Ashland was an incorporated town with a mayor and other officials. There was a volunteer fire department with two horse-drawn engines. Two horses were kept at the station, and they were the ones that were hitched to the pumper. When the fire-bell rang, the horses rant out of their stalls, under the harness which fell down on their backs, someone fastened the straps, and the horses went out of the station at a dead run pulling the pumper, with one man driving, and the other firing up the boiler to the pumper. The hook-and-ladder was drawn by the first team of horses that reached the fire station after the bell rang. I think they used horses from drays, but my daughter remembers around 1914 hearing the fire-bell ring, and then seeing a moving van that had just loaded and pulled out of the yard pull up, while the drive jumped out, unharnessed the horses, jumped on one of them, and galloped to the fire station. She says teams were coming from all directions with their riders lashing them to win the race. The first driver got $2 and the honor of pulling the hook-and-ladder.
The city used to have a band wagon, with the last seat in the back up higher for the drum. It was pulled by two horses, and was used in all the parades. They had parades on all occasions and especially in the presidential years, when they always carried torches and wore capes made of oilcloth. I remember one time when Papa took part in the parade that Blain was running for president.

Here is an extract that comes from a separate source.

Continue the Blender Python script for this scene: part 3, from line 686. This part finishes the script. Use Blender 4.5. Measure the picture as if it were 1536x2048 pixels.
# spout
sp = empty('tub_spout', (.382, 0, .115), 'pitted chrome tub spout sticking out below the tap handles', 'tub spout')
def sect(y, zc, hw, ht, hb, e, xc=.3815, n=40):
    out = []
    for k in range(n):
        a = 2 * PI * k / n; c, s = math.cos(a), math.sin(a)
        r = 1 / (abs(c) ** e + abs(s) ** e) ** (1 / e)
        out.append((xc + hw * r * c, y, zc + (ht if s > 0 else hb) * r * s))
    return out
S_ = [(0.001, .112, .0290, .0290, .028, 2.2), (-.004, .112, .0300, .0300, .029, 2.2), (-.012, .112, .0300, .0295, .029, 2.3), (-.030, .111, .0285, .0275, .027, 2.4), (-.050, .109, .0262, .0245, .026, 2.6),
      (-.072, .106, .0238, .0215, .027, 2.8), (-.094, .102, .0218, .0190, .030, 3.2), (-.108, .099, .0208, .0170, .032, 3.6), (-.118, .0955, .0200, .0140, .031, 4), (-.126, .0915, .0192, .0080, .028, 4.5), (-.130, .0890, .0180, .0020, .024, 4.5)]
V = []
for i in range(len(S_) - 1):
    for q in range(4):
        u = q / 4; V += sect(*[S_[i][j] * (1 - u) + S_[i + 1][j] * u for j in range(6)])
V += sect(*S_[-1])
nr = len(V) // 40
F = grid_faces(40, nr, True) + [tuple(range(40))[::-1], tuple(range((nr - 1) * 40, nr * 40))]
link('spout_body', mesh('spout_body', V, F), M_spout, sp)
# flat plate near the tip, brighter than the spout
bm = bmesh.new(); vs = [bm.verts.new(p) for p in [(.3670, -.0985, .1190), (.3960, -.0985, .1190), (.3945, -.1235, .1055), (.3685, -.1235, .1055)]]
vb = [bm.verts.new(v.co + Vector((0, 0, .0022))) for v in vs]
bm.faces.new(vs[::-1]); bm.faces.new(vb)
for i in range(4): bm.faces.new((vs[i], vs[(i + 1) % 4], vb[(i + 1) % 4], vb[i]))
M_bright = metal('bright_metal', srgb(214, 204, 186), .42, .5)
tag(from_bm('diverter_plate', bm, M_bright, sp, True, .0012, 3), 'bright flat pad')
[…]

They kept chanting “Blaine, Blaine, Blaine of Maine” while they marched – but Blaine got left anyway. I don’t know just what route the parades used, but they did go past our house.
I also remember that after electric arc lights replaced the gas ones, Charles Kettering came from his farm near Loudonville and serviced the street lights. Each day he’d have to go the rounds, lower the light, clean the two vertical carbons, and clean out the globe. Later he married Olive Williams who lived on Walnut Street. He invented the self-starter and the Delco lighting system, and later was with General Electric. When his son was married, he gave him a million dollars, and when he died he left an estate of 200 million dollars.